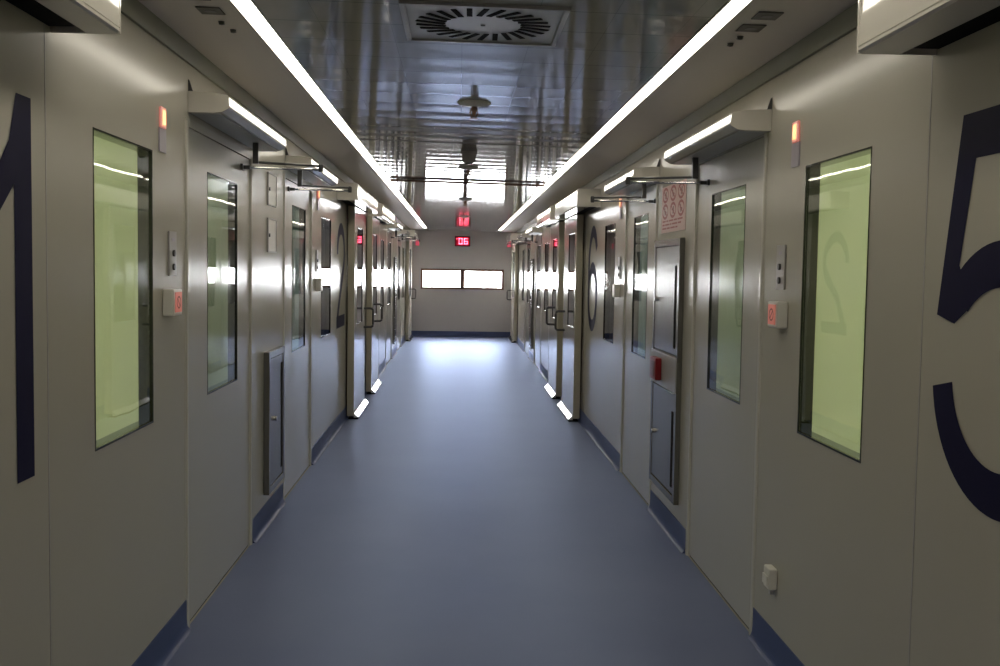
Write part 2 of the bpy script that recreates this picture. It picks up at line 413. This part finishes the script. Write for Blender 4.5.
number(LS, 9.90, 1, '2', 'large navy number 2 beside the first left sliding leaf')
number(RS, 10.36, -1, '6', 'large navy number 6 beside the first right sliding leaf')

# ------------------------------------------------------------------ swing door operators with arms
def operator(s, y0, y1, label, dz, arm_at):
    t = thing('door_operator', label, 'door operator', 'door operators above the swing doors')
    zb, zt = EYE + .640 + dz, EYE + .722 + dz
    F = .172; lean = .002 if s.left else .005
    prof = [(0.001,zb),(.105,zb),(.140,zb+.004),(F-.006,zb+.018),(F,zb+.026),(F-lean,zt-.018),(F-lean-.006,zt-.008),(.10,zt+.002),(.001,zt+.006)]
    obj('cover', prism_y([(s.X(q),z) for q,z in prof], y0, y1), M['box'], t)
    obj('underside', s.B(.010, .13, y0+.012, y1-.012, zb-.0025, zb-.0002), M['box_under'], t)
    # end cap fin by the wall
    bm = bmesh.new(); a = .003
    prof = [(.001,zt+.006),(.020,zt+.006),(.006,zt+.05),(.001,zt+.055)]
    obj('bracket', prism_y([(s.X(q),z) for q,z in prof], y0, y0+.01), M['steel_dark'], t)
    ym = arm_at; za = EYE + .538 + dz
    obj('spindle', s.B(.072, .100, ym-.014, ym+.014, za-.008, zb-.003), M['steel_dark'], t)
    jx, jy = s.X(.395), ym + .19
    obj('arm', tube([(s.X(.085),ym,za),(jx,jy,za+.004)], .0065), M['steel_dark'], t)
    obj('arm', tube([(s.X(.035),ym+.06,za-.022),(jx,jy,za-.016)], .006), M['chrome'], t)
    obj('joint', lathe([(.001,za-.028),(.011,za-.028),(.013,za-.02),(.013,za+.008),(.009,za+.014),(.001,za+.014)], jx, jy, 16), M['steel_dark'], t)
    bm = s.B(.0, .012, ym+.03, ym+.09, za-.036, za-.006); box(bm, s.X(.012), s.X(.045), ym+.048, ym+.072, za-.031, za-.013)
    obj('door_bracket', bm, M['steel_dark'], t)
names = ['above the near {} door with its arm reaching out', 'above the second {} door before the sliding leaves', 'above the third {} door beyond the sliding leaves', 'above the farthest {} door near the corridor end']
for i, (a, b_, m_) in enumerate([(4.50,5.95,5.53),(6.98,8.44,7.04),(16.7,18.1,17.7),(19.55,20.95,19.65)]):
    operator(LS, a, b_, 'slim off-white operator box ' + names[i].format('left'), 0.0, m_)
for i, (a, b_, m_) in enumerate([(4.32,5.72,5.34),(6.74,8.08,6.82),(16.15,17.55,17.2),(18.75,20.1,18.85)]):
    operator(RS, a, b_, 'slim off-white operator box ' + names[i].format('right'), -.052, m_)

# ------------------------------------------------------------------ sliding door housings and leaves
def housing(s, y0, y1, label, dz, front=.19, round_end=False):
    t = thing('sliding_door_housing', label, 'door housing', 'sliding door housings')
    zb, zt = EYE + .64 + dz, EYE + .80 + dz; ln = 0 if s.left else .005
    bm = bmesh.new()
    P = lambda pr, a, c: prism_y([(s.X(q),z) for q,z in pr], a, c, bm)
    P([(front-.012,zb+.016),(front-.005,zb+.010),(front+.001,zb+.018),(front-ln,zt-.01),(front-ln-.009,zt),(.001,zt),(.001,zt-.012),(front-.014,zt-.012)], y0, y1)
    obj('cover', bm, M['box'], t)
    obj('lower_lip', prism_y([(s.X(q),z) for q,z in [(.100,zb),(front-.006,zb),(front+.001,zb+.006),(front+.001,zb+.015),(front-.014,zb+.015),(front-.014,zb+.010),(.100,zb+.010)]], y0, y1), M['box'], t)
    obj('hollow_shade', s.B(.004, .098, y0+.02, y1-.02, zb+.012, zt-.014), M['black'], t)  # black block stands in for the shade in the open hollow behind the lip
    for a, c in ((y0-.008, y0), (y1, y1+.008)):
        pr = [(.001,zb),(front+.002,zb),(front+.002,zt-.008),(front-.008,zt+.002),(.001,zt+.002)]
        if round_end: pr = [(.001,zb)] + [(front-.07+.075*sin(k*pi/8), zb+.08-.08*cos(k*pi/8)) for k in range(9)] + [(.001,zt+.002)]
        obj('end_cap', prism_y([(s.X(q),z) for q,z in pr], a, c), M['box'], t)
housing(LS, -1.2, 3.01, 'large off-white housing at the top left corner of the view', .0)
housing(RS, -1.2, 2.82, 'large off-white housing at the top right corner of the view', -.045, .215)
housing(LS, 9.92, 12.30, 'off-white housing above the first left sliding leaf', -.01)
housing(RS, 9.55, 11.75, 'off-white housing above the first right sliding leaf', -.055, .215)
housing(LS, 13.15, 15.50, 'off-white housing above the second left sliding leaf', .0)
housing(RS, 12.35, 14.50, 'off-white housing above the second right sliding leaf', -.045, .215)
housing(LS, 21.9, 23.95, 'rounded off-white housing in the far left corner', .0, .215, True)
housing(RS, 21.9, 23.95, 'rounded off-white housing in the far right corner', -.03, .215, True)

def leaf(s, y0, y1, wa, wb, hy, label, q0=.03, q1=.082, dz=0):
    t = thing('sliding_door', label, 'sliding door', 'sliding door leaves')
    top = EYE + .636 + dz
    obj('door_leaf', sheet_with_holes(s, q1, q1-q0, y0+.022, y1-.022, .035, top, [(wa,wb,ZB,s.zt)]), M['door'], t)
    for a, c in ((y0, y0+.021), (y1-.021, y1)):
        obj('edge_profile', s.B(q0-.014, q1+.002, a, c, .035, top), M['tan'], t, bevel=.004)
    glazing(s, q1, wa, wb, ZB, s.zt, t, deep=.03, pane=False)
    obj('window_pane', s.B(q1-.03, q1-.004, wa+.007, wb-.007, ZB+.007, s.zt-.007), M['glass_dark'], t)
    # sloping guide box along the foot
    pr = [(q1+.003,.018),(q1+.048,.018),(q1+.048,.024),(q1+.010,.058),(q1+.003,.062)]
    obj('kick_plate', prism_y([(s.X(q),z) for q,z in pr], y0+.02, y1-.01), M['kick'], t)
    obj('rubber_seal', s.B(q0, q1+.045, y0+.01, y1-.005, .002, .017), M['black'], t)
    z0, z1 = EYE-.66, EYE-.45; r = .03; d = .105
    pts = [(q1, z1)] + [(q1+d-r+r*sin(k*pi/8), z1-r+r*cos(k*pi/8)) for k in range(5)] + [(q1+d-r+r*cos(k*pi/8), z0+r-r*sin(k*pi/8)) for k in range(5)] + [(q1, z0)]
    obj('handle', tube([(s.X(q), hy, z) for q, z in pts], .013), M['steel_dark'], t)
leaf(LS, 10.75, 12.00, 11.05, 11.65, 11.85, 'near left sliding door leaf with grey D handle and bright foot plate', dz=-.01)
leaf(LS, 12.92, 14.12, 13.08, 13.68, 13.20, 'second left sliding door leaf behind the near one')
leaf(RS, 10.72, 11.95, 10.86, 11.46, 11.75, 'near right sliding door leaf with grey D handle and bright foot plate', dz=-.056)
leaf(RS, 12.62, 13.80, 12.85, 13.38, 12.95, 'second right sliding door leaf behind the near one', dz=-.045)
leaf(LS, 22.5, 23.9, 22.75, 23.3, 23.6, 'farthest left sliding door leaf by the end wall')
leaf(RS, 22.5, 23.9, 22.75, 23.3, 23.6, 'farthest right sliding door leaf by the end wall', dz=-.03)

# ------------------------------------------------------------------ wall fittings
def indicator(s, y, z, label):
    t = thing('indicator_light', label, 'indicator light', 'red indicator lights beside the doors')
    obj('plate', s.B(.001, .006, y-.045, y+.045, z-.085, z+.005), M['lilac'], t)
    obj('lens', s.B(.001, .010, y-.034, y+.034, z+.006, z+.085), M['lamp_red'], t, bevel=.003)
    obj('bulb', s.B(.0102, .012, y-.018, y+.018, z+.018, z+.073), M['lamp_core'], t)
indicator(LS, 4.105, EYE+.515, 'glowing red indicator beside the near left door')
indicator(RS, 3.985, EYE+.495, 'glowing red indicator beside the near right door')
indicator(LS, 8.56, EYE+.545, 'small red indicator beyond the second left door')
indicator(RS, 8.33, EYE+.505, 'small red indicator beyond the second right door')

def switch_plate(s, y, z, label):
    t = thing('switch_plate', label, 'switch', 'two-button switch plates beside the doors')
    obj('plate', s.B(.001, .008, y-.052, y+.052, z-.088, z+.088), M['plate'], t, bevel=.002)
    for k in (-.052, .002):
        bm = tube([(s.X(.006), y, z+k), (s.X(.016), y, z+k)], .013, 14)
        obj('push_button', bm, M['steel_dark'], t)
    obj('logo_mark', s.B(.0081, .009, y-.02, y+.02, z+.05, z+.062), M['lilac'], t)
switch_plate(LS, 4.235, EYE+.045, 'grey plate with two round buttons above the left pink-lit call box')
switch_plate(RS, 4.12, EYE+.028, 'grey plate with two round buttons above the right pink-lit call box')
switch_plate(LS, 8.50, EYE+.05, 'small grey switch plate beyond the second left door')
switch_plate(RS, 8.32, EYE+.03, 'small grey switch plate beyond the second right door')

def call_box(s, y, z, label, lit=True):
    t = thing('call_box', label, 'call box', 'small boxes below the switch plates')
    obj('housing', s.B(.001, .045, y-.062, y+.062, z-.052, z+.052), M['white'], t, bevel=.006)
    if lit:
        obj('lit_panel', s.B(.0455, .048, y-.046, y+.046, z-.038, z+.04), M['pink'], t)
        bm = bmesh.new(); x = s.X(.0486)
        ribbon(bm, x, arc(y, z, .026, .022, 0, 360, 20), .006)
        ribbon(bm, x, [(y-.018, z+.016), (y+.018, z-.016)], .006)
        obj('hand_symbol', bm, M['sign_red'], t)
call_box(LS, 4.165, EYE-.145, 'beige call box with a pink lit panel on the near left wall')
call_box(RS, 4.085, EYE-.158, 'beige call box with a pink lit panel on the near right wall')
call_box(LS, 8.50, EYE-.14, 'plain beige box beyond the second left door', False)
call_box(RS, 8.35, EYE-.15, 'plain beige box beyond the second right door', False)

t = thing('wall_socket', 'small white socket low on the near right wall', 'socket')
obj('housing', RS.B(.001, .035, 4.05, 4.13, EYE-1.25, EYE-1.165), M['white'], t, bevel=.006)
obj('flap', RS.B(.0355, .042, 4.058, 4.122, EYE-1.235, EYE-1.195), M['white'], t, bevel=.003)
obj('cable_gland', RS.B(.006, .02, 4.08, 4.10, EYE-1.275, EYE-1.251), M['plate'], t)

def hatch(y0, y1, z0, z1, label):
    t = thing('access_plate', label, 'access plate', 'access plates above the left cabinet')
    bm = bmesh.new()
    e = .008
    for r in ((y0,y0+e,z0,z1),(y1-e,y1,z0,z1),(y0+e,y1-e,z0,z0+e),(y0+e,y1-e,z1-e,z1)): box(bm, LS.X(.001), LS.X(.009), *r)
    obj('frame', bm, M['plate'], t)
    obj('cover', LS.B(.001, .006, y0+e, y1-e, z0+e, z1-e), M['white'], t)
    obj('lock', tube([(LS.X(.006), y0+.045, (z0+z1)/2), (LS.X(.012), y0+.045, (z0+z1)/2)], .011, 12), M['steel_dark'], t)
hatch(6.32, 6.60, EYE+.365, EYE+.56, 'upper square access plate on the left wall')
hatch(6.32, 6.60, EYE+.085, EYE+.29, 'lower square access plate on the left wall')

def cabinet(s, y0, y1, z0, z1, q, label, doors, mid=None, knobs=()):
    t = thing('wall_cabinet', label, 'cabinet', None)
    bm = bmesh.new(); e = .05
    for r in ((y0,y0+e,z0,z1),(y1-e,y1,z0,z1),(y0+e,y1-e,z0,z0+e*.8),(y0+e,y1-e,z1-e*.8,z1)): box(bm, s.X(.001), s.X(q), *r)
    box(bm, s.X(.001), s.X(q*.3), y0+e, y1-e, z0+e*.8, z1-e*.8)
    obj('frame', bm, M['steel'], t, bevel=.002)
    for (a, c) in doors:
        d = obj('door', s.B(q*.3+.001, q*.9, y0+e+.003, y1-e-.003, a, c), M['steel'], t, bevel=.002)
        ys = y0+e+.03 if not s.left else y1-e-.075
        h = (c-a)
        obj('pull_slot', s.B(q*.9+.0005, q*.9+.002, ys, ys+.045, a+h*.06, c-h*.18 if not s.left else c-.05), M['black'], d)
    for (y, z) in knobs:
        obj('lock', tube([(s.X(q*.9), y, z), (s.X(q*.9+.018), y, z)], .014, 12), M['chrome'], t)
    if mid:
        obj('control_strip', s.B(q*.3+.001, q+.006, y0+.01, y1-.01, mid[0], mid[1]), M['plate'], t, bevel=.003)
    return t
cabinet(LS, 6.22, 6.77, EYE-1.355, EYE-.505, .035, 'narrow dark steel cabinet low on the left wall between two doors', [(EYE-1.31, EYE-.55)], knobs=[(6.40, EYE-.92)])
rc = cabinet(RS, 5.92, 6.70, EYE-1.33, EYE+.20, .03, 'tall steel cabinet with red alarm box between the two near right doors',
        [(EYE-.475, EYE+.155), (EYE-1.28, EYE-.70)], mid=(EYE-.69, EYE-.485), knobs=[(6.58, EYE-.165), (6.58, EYE-1.0)])
t = thing('alarm_box', 'small dark red alarm box on the tall steel cabinet', 'alarm box')
obj('housing', RS.B(.037, .075, 6.33, 6.52, EYE-.655, EYE-.52), M['red'], t, bevel=.006)
obj('cover_plate', RS.B(.0755, .078, 6.36, 6.49, EYE-.635, EYE-.54), M['sign_dark'], t, bevel=.002)
cabinet(LS, 18.50, 19.05, EYE-1.33, EYE+.2, .03, 'tall steel cabinet far down the left wall', [(EYE-.45, EYE+.155), (EYE-1.28, EYE-.5)])
cabinet(RS, 17.85, 18.40, EYE-1.33, EYE+.2, .03, 'tall steel cabinet far down the right wall', [(EYE-.45, EYE+.155), (EYE-1.28, EYE-.5)])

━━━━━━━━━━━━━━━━

### [Exercise brief]
Write out nothing but the lines from the start of the data through the line with "number(RS, 10.36, -1, '6', 'large". Leave out the pictures.

### [Result of this task]
Write part 2 of the bpy script that recreates this picture. It picks up at line 413. This part finishes the script. Write for Blender 4.5.
number(LS, 9.90, 1, '2', 'large navy number 2 beside the first left sliding leaf')
number(RS, 10.36, -1, '6', 'large navy number 6 beside the first right sliding leaf')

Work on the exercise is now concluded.